Além disso, o salário-família é pago somente a empregados e ao trabalhador avulso. Ou seja, brasileiros de baixa renda que estão desempregados ou são informais, por exemplo, não têm direito às cotas pagas no benefício.

Isso ajuda a explica, inclusive, parte da queda registrada no número de salários-família pagos na última década. A concessão do benefício caiu de 56,3 milhões em 2014 para 37,6 milhões em 2015.

Segundo dados do Instituto Brasileiro de Geografia e Estatística (IBGE), a taxa de brasileiros desempregados passou de 6,8% em 2014 para 8,5% em 2015. No ano seguinte, fim do governo Dilma, essa taxa foi de 11,5%.

Há ainda um outro fator que ajuda a explicar essa queda, destacada pelo professor Emerson Lemes, do Instituto Brasileiro de Direito Previdenciário (IBDP): a faixa de renda usada para pagamento do salário-família vem se achatando.

Entre 2004 e 2019, o INSS usou duas faixas de renda para que as pessoas se enquadrassem no benefício.

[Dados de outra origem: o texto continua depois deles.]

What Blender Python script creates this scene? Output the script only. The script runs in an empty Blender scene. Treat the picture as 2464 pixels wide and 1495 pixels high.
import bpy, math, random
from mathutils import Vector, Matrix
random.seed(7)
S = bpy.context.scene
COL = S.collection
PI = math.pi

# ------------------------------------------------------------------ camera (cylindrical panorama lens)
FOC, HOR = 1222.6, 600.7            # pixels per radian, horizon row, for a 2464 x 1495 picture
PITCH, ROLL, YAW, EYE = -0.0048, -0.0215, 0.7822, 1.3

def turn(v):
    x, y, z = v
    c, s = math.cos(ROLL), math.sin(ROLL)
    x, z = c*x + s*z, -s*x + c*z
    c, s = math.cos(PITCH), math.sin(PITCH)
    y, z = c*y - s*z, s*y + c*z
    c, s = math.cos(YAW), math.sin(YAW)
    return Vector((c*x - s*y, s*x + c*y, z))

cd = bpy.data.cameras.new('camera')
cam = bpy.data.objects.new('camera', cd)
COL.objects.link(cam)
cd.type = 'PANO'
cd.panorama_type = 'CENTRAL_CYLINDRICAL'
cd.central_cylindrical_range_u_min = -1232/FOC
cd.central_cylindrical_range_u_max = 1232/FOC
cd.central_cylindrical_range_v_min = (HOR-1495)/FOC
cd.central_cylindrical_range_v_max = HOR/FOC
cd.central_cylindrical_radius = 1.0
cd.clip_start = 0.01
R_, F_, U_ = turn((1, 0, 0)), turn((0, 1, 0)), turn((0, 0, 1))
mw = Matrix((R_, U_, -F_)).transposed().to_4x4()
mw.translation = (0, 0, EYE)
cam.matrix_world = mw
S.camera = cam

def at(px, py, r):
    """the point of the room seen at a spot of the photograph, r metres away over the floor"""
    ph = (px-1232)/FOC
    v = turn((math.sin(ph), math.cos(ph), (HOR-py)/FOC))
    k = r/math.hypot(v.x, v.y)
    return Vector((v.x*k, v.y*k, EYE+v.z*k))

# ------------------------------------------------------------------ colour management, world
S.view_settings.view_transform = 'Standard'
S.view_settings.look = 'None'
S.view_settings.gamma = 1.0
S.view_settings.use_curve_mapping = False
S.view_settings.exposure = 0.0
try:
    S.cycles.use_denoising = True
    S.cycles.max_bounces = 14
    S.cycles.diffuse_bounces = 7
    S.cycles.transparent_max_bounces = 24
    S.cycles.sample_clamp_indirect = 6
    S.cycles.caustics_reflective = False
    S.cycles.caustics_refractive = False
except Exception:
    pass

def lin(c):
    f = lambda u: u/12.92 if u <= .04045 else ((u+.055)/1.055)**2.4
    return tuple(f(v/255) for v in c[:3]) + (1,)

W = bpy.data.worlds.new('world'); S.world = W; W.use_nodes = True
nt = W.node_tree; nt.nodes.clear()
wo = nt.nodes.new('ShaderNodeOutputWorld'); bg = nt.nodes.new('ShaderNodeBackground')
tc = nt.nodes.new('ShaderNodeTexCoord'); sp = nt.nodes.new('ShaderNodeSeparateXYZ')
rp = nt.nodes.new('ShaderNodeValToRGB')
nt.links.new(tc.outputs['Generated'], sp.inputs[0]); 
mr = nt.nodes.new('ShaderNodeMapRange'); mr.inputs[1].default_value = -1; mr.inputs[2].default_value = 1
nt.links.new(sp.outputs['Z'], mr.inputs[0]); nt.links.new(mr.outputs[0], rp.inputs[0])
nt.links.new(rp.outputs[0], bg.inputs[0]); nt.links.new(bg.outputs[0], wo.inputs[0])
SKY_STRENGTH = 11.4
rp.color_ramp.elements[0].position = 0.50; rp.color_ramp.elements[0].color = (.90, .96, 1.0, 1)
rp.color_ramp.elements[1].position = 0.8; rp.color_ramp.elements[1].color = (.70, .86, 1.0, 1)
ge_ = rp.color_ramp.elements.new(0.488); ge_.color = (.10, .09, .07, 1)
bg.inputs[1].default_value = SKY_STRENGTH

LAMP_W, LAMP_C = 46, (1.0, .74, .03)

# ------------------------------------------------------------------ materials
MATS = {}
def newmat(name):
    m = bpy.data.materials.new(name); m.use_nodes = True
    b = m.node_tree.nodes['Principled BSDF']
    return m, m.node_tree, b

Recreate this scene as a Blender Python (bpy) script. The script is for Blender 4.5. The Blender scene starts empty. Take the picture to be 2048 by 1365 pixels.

Logo, a primeira linha de corte tinha um valor menor referente à remuneração do empregado e recebia, em contrapartida, um benefício maior.

Eis um exemplo: em 2010, o trabalhador que tivesse uma remuneração de até R$ 539,03, iria receber cotas de R$ 27,64 por filho. Já quem recebia entre R$ 539,04 e R$ 810,18, a cota era de R$ 19,48, segundo dados do INSS.

No entanto, desde 2012, o limite da primeira faixa era menor do que o próprio salário mínimo, o que tornava praticamente inviável que o trabalhador – por lei, cada empregado deve receber ao menos o piso salarial – se enquadrasse nessa linha de corte.

Em 2019, por exemplo, quando o salário mínimo no país era de R$ 998, a primeira linha de faixa para receber o salário-família era de até R$ 907,77 para cota de R$ 46,54. Essa regra mudou, no entanto, com a reforma da Previdência.

Dessa maneira, a partir de 2020 existe apenas uma faixa de renda, que é maior do que o salário mínimo. Hoje, o trabalhador que ganha até R$ 1.425,56 recebe R$ 48,62 por filho. Por sua vez, o piso nacional está em R$ 1.045.